If the idea of having somebody photographing your lap while you’re stopped at the lights or beetling down a freeway, seems a bit creepy, you’re not alone. And just like toll-road collection agencies, there’s a possibility that the invoice sent out won’t always match up with what really happened or who was involved. That’s when you will need to defend yourself. But as the law is written, it becomes your problem to prove that either it was something other than a mobile phone you were touching, or it was somebody else in your car. This sems to go against the basic premise that you are innocent until proven guilty, but that’s the way modern, owner-onus traffic laws are being written.

Bear in mind, that even touching a switched-off phone to move it from your pocket to the centre-console while you’re in a car with the engine running (even if you’re stopped in a car-park) is, according to the legislation, the same offences as texting your mate, hand-held while roaring down the highway at 100km/h. So this is serious stuff, and it could be argued that common-sense seems to have been misplaced somewhere along the way. But one thing you can’t argue is that using a mobile phone while on the move is a dangerous game to play and mobile phone fines are here to stay.
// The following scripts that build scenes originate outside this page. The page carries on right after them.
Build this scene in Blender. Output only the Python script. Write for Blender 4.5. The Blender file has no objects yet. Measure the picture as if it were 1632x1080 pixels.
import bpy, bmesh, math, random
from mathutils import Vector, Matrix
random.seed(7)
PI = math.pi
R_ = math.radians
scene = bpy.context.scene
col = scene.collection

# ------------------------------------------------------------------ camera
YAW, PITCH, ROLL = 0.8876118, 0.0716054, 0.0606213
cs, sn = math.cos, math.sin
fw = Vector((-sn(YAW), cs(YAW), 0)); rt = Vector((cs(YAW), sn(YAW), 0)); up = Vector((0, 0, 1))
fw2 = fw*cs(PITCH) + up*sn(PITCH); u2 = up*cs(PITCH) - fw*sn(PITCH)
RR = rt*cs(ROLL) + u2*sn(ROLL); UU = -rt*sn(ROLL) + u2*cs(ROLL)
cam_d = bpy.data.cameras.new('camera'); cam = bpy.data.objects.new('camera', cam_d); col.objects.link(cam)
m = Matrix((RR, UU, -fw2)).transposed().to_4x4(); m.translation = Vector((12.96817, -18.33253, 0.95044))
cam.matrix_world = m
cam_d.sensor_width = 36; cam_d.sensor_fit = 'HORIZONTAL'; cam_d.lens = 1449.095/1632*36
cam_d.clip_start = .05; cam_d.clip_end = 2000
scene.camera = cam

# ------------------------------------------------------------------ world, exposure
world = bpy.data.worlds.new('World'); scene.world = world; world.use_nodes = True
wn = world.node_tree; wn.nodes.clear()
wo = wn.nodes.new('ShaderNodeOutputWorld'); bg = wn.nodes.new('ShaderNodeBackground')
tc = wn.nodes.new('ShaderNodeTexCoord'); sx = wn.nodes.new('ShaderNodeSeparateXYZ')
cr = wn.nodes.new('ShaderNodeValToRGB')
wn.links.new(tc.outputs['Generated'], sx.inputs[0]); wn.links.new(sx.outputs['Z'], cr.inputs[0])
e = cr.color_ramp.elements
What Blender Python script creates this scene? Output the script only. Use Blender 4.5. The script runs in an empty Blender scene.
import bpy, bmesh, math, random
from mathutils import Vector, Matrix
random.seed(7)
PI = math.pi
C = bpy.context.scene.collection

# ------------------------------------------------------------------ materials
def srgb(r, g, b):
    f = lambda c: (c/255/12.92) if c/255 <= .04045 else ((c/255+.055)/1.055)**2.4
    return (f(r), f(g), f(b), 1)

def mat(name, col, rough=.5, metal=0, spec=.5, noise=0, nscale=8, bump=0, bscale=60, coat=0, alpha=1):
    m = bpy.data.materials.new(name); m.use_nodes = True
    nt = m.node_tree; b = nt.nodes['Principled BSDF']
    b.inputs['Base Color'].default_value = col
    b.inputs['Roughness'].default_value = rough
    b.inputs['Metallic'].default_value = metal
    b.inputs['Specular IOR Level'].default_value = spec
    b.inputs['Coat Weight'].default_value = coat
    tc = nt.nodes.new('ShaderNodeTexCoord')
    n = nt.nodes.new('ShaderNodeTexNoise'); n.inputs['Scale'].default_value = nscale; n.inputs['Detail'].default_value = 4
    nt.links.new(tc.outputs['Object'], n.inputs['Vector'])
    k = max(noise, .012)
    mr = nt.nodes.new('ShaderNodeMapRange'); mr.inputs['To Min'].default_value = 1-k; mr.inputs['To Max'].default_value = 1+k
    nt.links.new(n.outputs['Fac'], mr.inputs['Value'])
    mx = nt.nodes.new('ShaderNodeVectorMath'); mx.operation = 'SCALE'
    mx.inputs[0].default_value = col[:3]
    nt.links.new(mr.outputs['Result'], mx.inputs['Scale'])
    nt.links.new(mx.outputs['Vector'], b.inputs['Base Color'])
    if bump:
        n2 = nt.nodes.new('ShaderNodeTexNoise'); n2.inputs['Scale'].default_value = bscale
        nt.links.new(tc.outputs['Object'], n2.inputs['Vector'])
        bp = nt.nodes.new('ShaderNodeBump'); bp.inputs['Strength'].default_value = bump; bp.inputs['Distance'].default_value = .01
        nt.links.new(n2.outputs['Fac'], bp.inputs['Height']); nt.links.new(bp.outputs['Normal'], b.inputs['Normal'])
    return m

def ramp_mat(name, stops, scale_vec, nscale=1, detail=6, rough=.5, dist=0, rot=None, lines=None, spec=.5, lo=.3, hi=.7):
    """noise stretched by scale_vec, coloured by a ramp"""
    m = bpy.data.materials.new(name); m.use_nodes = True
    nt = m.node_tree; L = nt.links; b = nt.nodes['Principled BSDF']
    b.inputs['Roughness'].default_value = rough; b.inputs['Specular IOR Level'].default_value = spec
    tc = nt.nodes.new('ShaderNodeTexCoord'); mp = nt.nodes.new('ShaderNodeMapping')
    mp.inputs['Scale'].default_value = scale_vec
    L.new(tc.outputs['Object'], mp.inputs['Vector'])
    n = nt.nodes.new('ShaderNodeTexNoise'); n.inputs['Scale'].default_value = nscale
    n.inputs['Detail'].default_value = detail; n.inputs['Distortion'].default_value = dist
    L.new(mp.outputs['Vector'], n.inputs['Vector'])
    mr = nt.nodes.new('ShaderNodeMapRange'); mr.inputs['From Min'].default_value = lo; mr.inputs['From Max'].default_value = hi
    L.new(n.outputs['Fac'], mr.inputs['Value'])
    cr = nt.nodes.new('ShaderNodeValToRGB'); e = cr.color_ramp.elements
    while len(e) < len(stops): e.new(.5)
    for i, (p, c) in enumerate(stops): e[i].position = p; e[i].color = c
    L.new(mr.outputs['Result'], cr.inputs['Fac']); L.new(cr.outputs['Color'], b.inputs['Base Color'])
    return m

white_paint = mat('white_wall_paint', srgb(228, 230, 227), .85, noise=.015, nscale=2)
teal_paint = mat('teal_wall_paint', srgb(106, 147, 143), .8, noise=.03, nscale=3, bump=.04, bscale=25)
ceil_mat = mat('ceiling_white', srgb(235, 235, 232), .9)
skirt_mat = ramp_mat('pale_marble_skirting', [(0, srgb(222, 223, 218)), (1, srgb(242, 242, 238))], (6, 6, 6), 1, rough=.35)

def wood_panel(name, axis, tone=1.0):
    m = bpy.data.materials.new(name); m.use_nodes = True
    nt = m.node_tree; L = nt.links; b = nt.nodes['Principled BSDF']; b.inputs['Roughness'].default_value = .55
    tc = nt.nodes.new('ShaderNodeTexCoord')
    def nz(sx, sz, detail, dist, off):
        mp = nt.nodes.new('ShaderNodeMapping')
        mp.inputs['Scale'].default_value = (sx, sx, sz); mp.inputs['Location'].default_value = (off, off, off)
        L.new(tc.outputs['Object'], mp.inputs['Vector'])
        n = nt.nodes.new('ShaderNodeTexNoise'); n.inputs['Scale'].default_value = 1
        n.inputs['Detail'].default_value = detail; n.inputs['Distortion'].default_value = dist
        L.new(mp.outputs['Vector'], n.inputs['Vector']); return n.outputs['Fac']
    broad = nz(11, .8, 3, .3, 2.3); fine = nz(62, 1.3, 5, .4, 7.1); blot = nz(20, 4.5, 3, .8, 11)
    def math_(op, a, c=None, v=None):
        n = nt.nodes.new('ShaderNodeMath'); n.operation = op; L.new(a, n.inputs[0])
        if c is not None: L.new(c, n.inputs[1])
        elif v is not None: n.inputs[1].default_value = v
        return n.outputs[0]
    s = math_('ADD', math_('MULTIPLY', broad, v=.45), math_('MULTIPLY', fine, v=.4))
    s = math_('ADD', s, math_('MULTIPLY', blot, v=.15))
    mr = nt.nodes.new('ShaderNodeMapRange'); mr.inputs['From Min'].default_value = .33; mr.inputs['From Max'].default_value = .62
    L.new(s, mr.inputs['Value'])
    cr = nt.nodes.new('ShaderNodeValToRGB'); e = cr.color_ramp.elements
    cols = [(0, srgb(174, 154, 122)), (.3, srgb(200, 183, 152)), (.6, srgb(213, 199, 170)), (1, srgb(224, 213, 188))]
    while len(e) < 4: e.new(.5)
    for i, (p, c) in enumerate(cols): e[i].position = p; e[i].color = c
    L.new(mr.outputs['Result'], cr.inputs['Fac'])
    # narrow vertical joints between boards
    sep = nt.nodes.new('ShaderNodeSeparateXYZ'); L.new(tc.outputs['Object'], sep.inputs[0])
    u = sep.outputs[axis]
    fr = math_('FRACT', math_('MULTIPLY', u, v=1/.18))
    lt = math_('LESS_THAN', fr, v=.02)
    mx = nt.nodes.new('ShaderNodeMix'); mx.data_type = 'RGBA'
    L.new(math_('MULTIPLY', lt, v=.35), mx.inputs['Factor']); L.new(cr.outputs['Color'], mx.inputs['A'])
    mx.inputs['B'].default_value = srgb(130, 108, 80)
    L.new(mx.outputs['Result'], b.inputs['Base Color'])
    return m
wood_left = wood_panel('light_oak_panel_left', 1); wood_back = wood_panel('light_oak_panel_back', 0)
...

Fixed mobile phone cameras on freeway gantries can’t be moved easily, but there are also mobile set-ups that can be parked in hot-spots and then moved to other locations quickly and easily. The phone cameras are not easy to pick from a speed or red-light camera either, so there’s no real way of knowing what a particular camera is checking as you whizz past it. The best advice, then, is to keep your phone in your pocket or the glove-box and leave it there until you’ve safely arrived at your destination.